Sharks GM recommends no change in coach

 

The pain of another playoff collapse was still fresh less than two days later as the San Jose Sharks packed up for another early summer.

General manager Doug Wilson expressed his still boiling anger in a team meeting Friday and vowed that the status quo is not an option after the Sharks became the fourth NHL team to lose a best-of-seven series after winning the first three games.

But Wilson said it will be his recommendation that the change not include coach Todd McLellan. Wilson said he has not yet talked to owner Hasso Plattner and acknowledged that he also is under evaluation.

Wilson said the final decision on what the Sharks will do going forward will likely be made in the next two weeks.

''This is not a nick or a scratch,'' Wilson said. ''This is an open wound. When the emotions are raw, the emotions should run deep and resonate and live for a long time. We have already started the process of what decisions we're going to make.''

The Sharks won the first three games of the series by a margin of 17-8. But they managed only two goals in the final three games in the latest playoff disappointment for a franchise that has the second-most points in the regular season the past 10 seasons but is still looking for its first Stanley Cup appearance.

McLellan took the blame for the collapse after the Game 7 loss and said he is even more frustrated two days later with his team's performance in their second straight playoff loss to the Kings.

''Something has to change,'' McLellan said. ''It's two years in a row losing to that team, and it's a very good team, too. Let me make that very clear. But it's two years in a row losing to them. And, in fact, when we thought we had improved our group - which I believe we did - we got a weaker performance than we go the year prior.''

McLellan has the support of his players as well, who universally praised the job he's done the past six years even if it hasn't translated into the ultimate postseason success.

''I don't think the coaching is the problem.

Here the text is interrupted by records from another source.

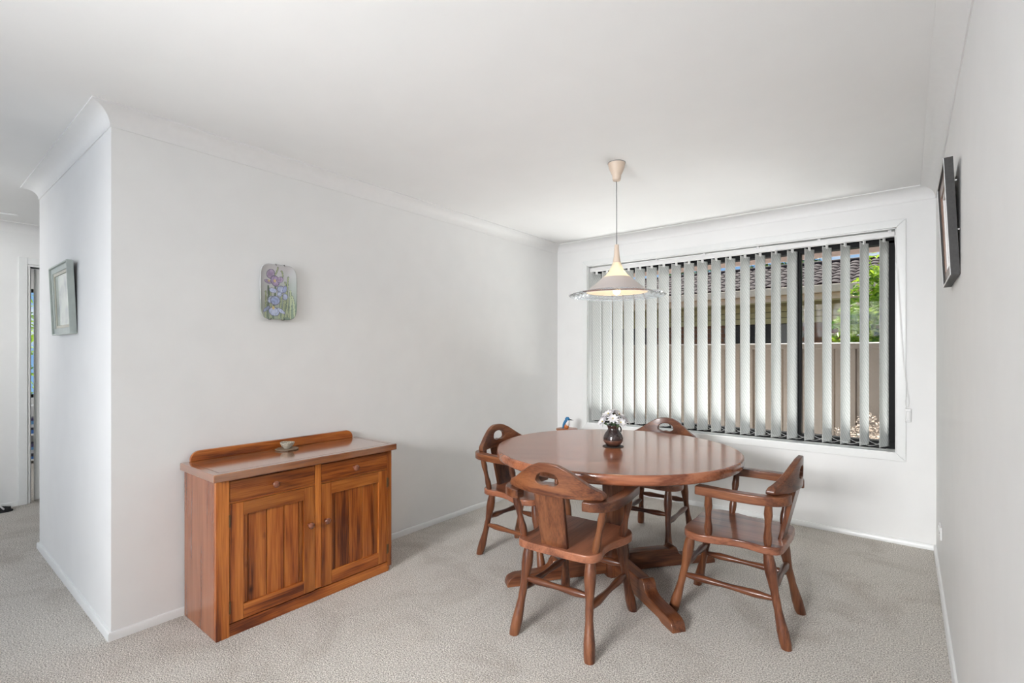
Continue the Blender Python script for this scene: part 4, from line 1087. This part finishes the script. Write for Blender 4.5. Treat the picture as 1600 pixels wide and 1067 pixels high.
plant('garden_shrub', (.0, 7.3, -.32), [((.0, 0, 1.9), (.62, .5, .62), 2600), ((-.28, -.15, 1.75), (.40, .4, .5), 1300), ((.12, .1, 2.45), (.55, .4, .48), 1700), ((-.30, 0, 1.35), (.42, .4, .4), 900), ((-.05, -.2, 1.2), (.6, .4, .5), 900)], 1.6, .11, bush_m, 'leafy bright green shrub above the fence at the right of the window', 'shrub', 4)
plant('hedge', (-10.6, 1.25, -.32), [((0, 0, 1.3), (.7, 1.2, 1.1), 1600)], 1.2, .14, bush_m, 'leafy hedge outside the next room window, seen through the hall door gap', 'hedge', 9)
tree_m = leaf_mat('tree_leaf', (.03, .07, .02), (.16, .26, .06))
plant('garden_tree', (-2.6, 15, -.32), [((0, 0, 3.95), (.8, .7, .55), 900), ((.6, 0, 3.7), (.6, .6, .5), 600)], 3.6, .16, tree_m, 'green treetop above the neighbouring roof left of the window mullion', 'tree', 5)
plant('garden_tree', (-4.9, 15, -.32), [((0, 0, 4.1), (.6, .6, .45), 500), ((-.5, .1, 3.9), (.45, .5, .4), 350)], 3.6, .16, tree_m, 'smaller treetop above the roof seen between the middle vanes', 'tree', 6)
# pale twiggy groundcover and thin weeds just outside the glass
twig_m = plain('pale_dry_twig', (.50, .40, .32), .6, noise=.4, scale=60)
plant('dry_shrub', (-.20, 5.40, -.32), [((.0, 0, .55), (.34, .28, .48), 5200), ((-.18, 0, .40), (.25, .25, .45), 2200)], .5, .028, twig_m, 'pale dry small-leaved shrub low outside the right window', 'shrub', 8)
weed_m = plain('dark_weed_leaf', (.05, .06, .045), .5)
def weed(x, y, top, seed, lab):
    t = empty('garden_weed', (x, y, -.32), label=lab, cat='weed'); rng = random.Random(seed); hgt = top+.32
    bm = bmesh.new(); tube(bm, [(0, 0, 0), (.01, 0, hgt*.5), (.03, 0, hgt*.8), (0, 0, hgt)], .003, 6); link('stem', bm, weed_m, parent=t)
    for k in range(7):
        bm = bmesh.new(); z = hgt-.02-k*.035; a = k*2.4; q = Matrix.Translation((0.015, 0, z)) @ Matrix.Rotation(a, 4, 'Z') @ Matrix.Rotation(-.5, 4, 'Y')
        vs = [bm.verts.new(q @ Vector(p)) for p in ((0, 0, 0), (.02, .010, .002), (.05, 0, -.004), (.02, -.010, .002))]; bm.faces.new(vs)
        link('leaf', bm, weed_m, parent=t)
weed(-.40, 4.78, .80, 1, 'thin dark weed stem outside the window right of the mullion')
weed(-.31, 4.80, .66, 2, 'shorter dark weed outside the window between the two right-hand vanes')
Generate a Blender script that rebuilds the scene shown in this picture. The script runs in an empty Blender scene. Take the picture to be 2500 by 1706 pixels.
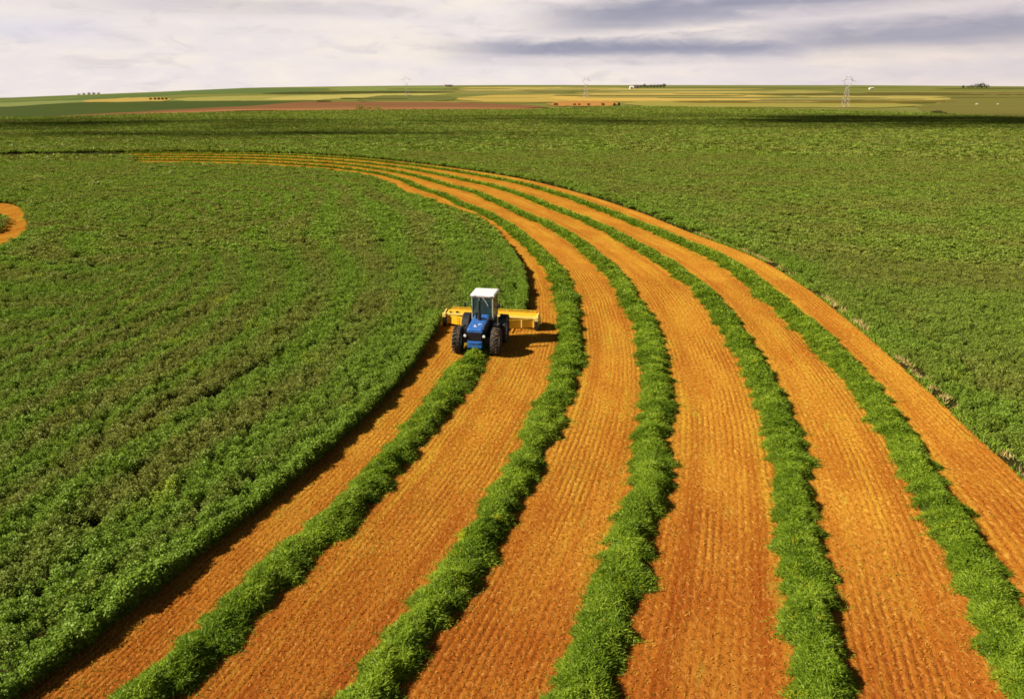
import bpy, bmesh, math, random
import numpy as np
from mathutils import Vector, Matrix

rng = np.random.default_rng(7)
random.seed(7)
sc = bpy.context.scene
COL = sc.collection
R = math.radians

# ------------------------------------------------------------------ camera
CAM_H, F_PX, HORIZON = 15.0, 1900.0, 210.0          # metres, pixels of a 2500 x 1706 frame
PITCH = math.atan((853 - HORIZON) / F_PX)
cd = bpy.data.cameras.new('camera'); cam = bpy.data.objects.new('camera', cd); COL.objects.link(cam)
cam.location = (0, 0, CAM_H); cam.rotation_euler = (math.pi / 2 - PITCH, 0, 0)
cd.sensor_width = 36.0; cd.lens = 36.0 * F_PX / 2500.0
cd.clip_start = 0.5; cd.clip_end = 30000
sc.camera = cam

# ------------------------------------------------------------------ light
SUN_EL, SUN_DIR = R(37), Vector((-0.985, -0.17, 0)).normalized()
to_sun = Vector((SUN_DIR.x * math.cos(SUN_EL), SUN_DIR.y * math.cos(SUN_EL), math.sin(SUN_EL)))
sd = bpy.data.lights.new('sun', 'SUN'); sd.energy = 5.0; sd.angle = R(0.55); sd.color = (1.0, 0.93, 0.80)
sun = bpy.data.objects.new('sun', sd); COL.objects.link(sun)
sun.rotation_euler = to_sun.to_track_quat('Z', 'Y').to_euler(); sun.location = (-60, -10, 60)

sc.view_settings.view_transform = 'Standard'; sc.view_settings.look = 'None'
sc.view_settings.exposure = 0.75; sc.view_settings.gamma = 1.0; sc.view_settings.use_curve_mapping = False
sc.cycles.max_bounces = 5; sc.cycles.diffuse_bounces = 3; sc.cycles.transparent_max_bounces = 12
sc.cycles.filter_width = 1.7

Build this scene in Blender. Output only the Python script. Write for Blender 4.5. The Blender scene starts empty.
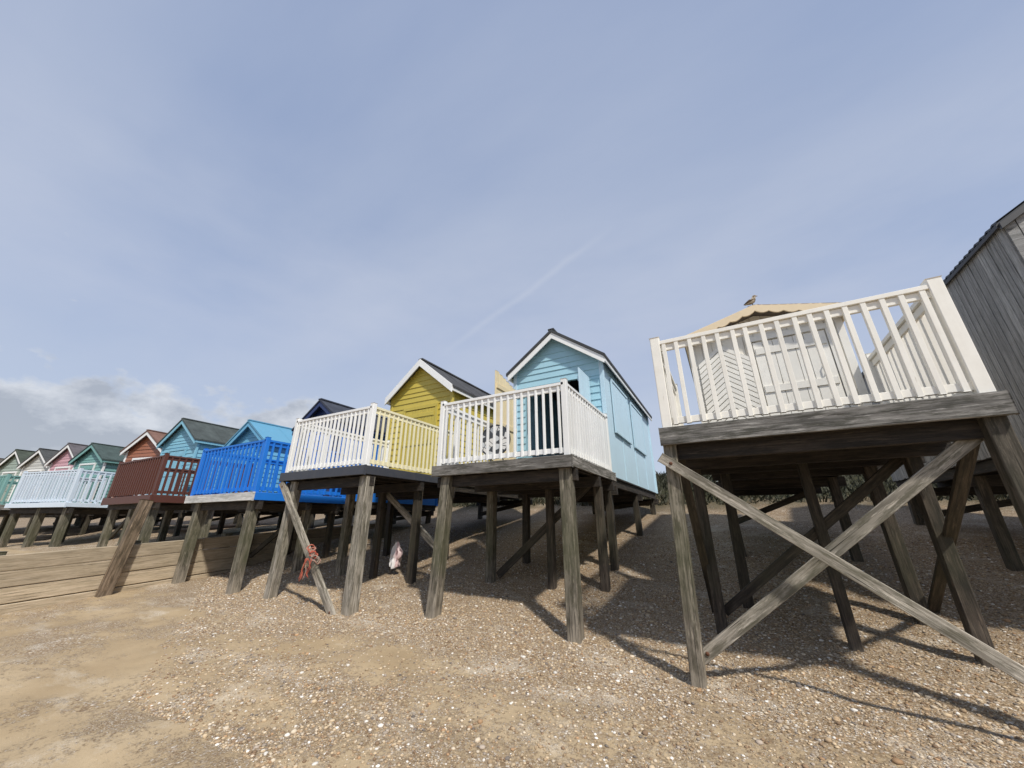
import bpy, math, random
import numpy as np
from mathutils import Vector, Matrix, noise
random.seed(7); rng=np.random.default_rng(7)
S=bpy.context.scene
COL=S.collection
BZ=-1.35   # height of the empties that sit at each thing's base

# ------------------------------------------------------------------ terrain
PY=[-600,-60,-25,-10,0,3,4.2,5.0,6.2,9,12,14,17,25,600]
PZ=[-9,-4.5,-3.0,-2.1,-1.56,-1.43,-1.36,-1.30,-1.05,-.45,.15,.85,1.75,2.1,2.2]
def smooth(a,b,t):
    t=max(0,min(1,(t-a)/(b-a))); return t*t*(3-2*t)
def gz0(x,y):
    z=float(np.interp(y,PY,PZ))
    z+=0.10*smooth(0,-8,x)*smooth(2,4,y)
    raise_=0.50*smooth(-11.02,-11.30,x)*smooth(-8,2,y)*(1-smooth(6,11,y))
    return z+raise_
def gz(x,y):
    z=gz0(x,y)
    if -60<x<40 and -30<y<30:
        z+=0.05*noise.noise(Vector((x*.45,y*.6,3.1)))+0.028*noise.noise(Vector((x*1.7,y*2.1,7.7)))
        z+=0.013*noise.noise(Vector((x*6,y*6,1.7)))
    return z
def shmask(x,y):
    n=noise.noise(Vector((x*.55+9,y*1.25,0)))+.6*noise.noise(Vector((x*1.9,y*3.1,4)))+.5*noise.noise(Vector((x*5.5,y*8.5,8)))
    b=smooth(3.2,4.6,y)*.95 - .12
    v=n*.62+b+.14*smooth(3.3,2.6,y)*smooth(-5,-1.5,x)
    return max(0,min(1,.5+v*1.0))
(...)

I've had some bad coaches in the past,'' defenseman Dan Boyle said. ''It's on the players. We're the ones that go out there and need to get it done. We didn't.''

The Sharks entered the playoffs almost completely healthy and looked like they were finally ready to make a run to the first Stanley Cup in franchise history the way they shredded the league's top defensive team the first three games.

But the offense dried up late in the series with the only two goals in the final three games coming from fill-in defenseman Matt Irwin and third-line forward James Sheppard.

''There's no sugarcoating it. When you're up 3-0 in a series, you step on their throat and put them away,'' Wilson said. ''They came back and were able to play and establish their game for four games. We played it for three. It's not good enough. That's the truth.''

Captain Joe Thornton, linemate Brent Burns and Logan Couture had no points in the final four games. Patrick Marleau and Joe Pavelski didn't have a goal or an assist in the last three.

The power-play went 0-for-15 in the final three games, including four blown chances in the second period of Game 7 when the Sharks were either ahead or tied.

''I think I'll think about that probably until next year sometime,'' Thornton said. ''The way we played in the first three games and then what we did in the last four, it's mindboggling. I think I will lose sleep probably for the next couple months.''

The Sharks have five unrestricted free agents: Boyle and Scott Hannan, goalie Alex Stalock and forwards Mike Brown and Bracken Kearns.

San Jose also has the option of buying out up to two players this summer with forward Marty Havlat the most likely after being a healthy scratch for six of the seven games against the Kings.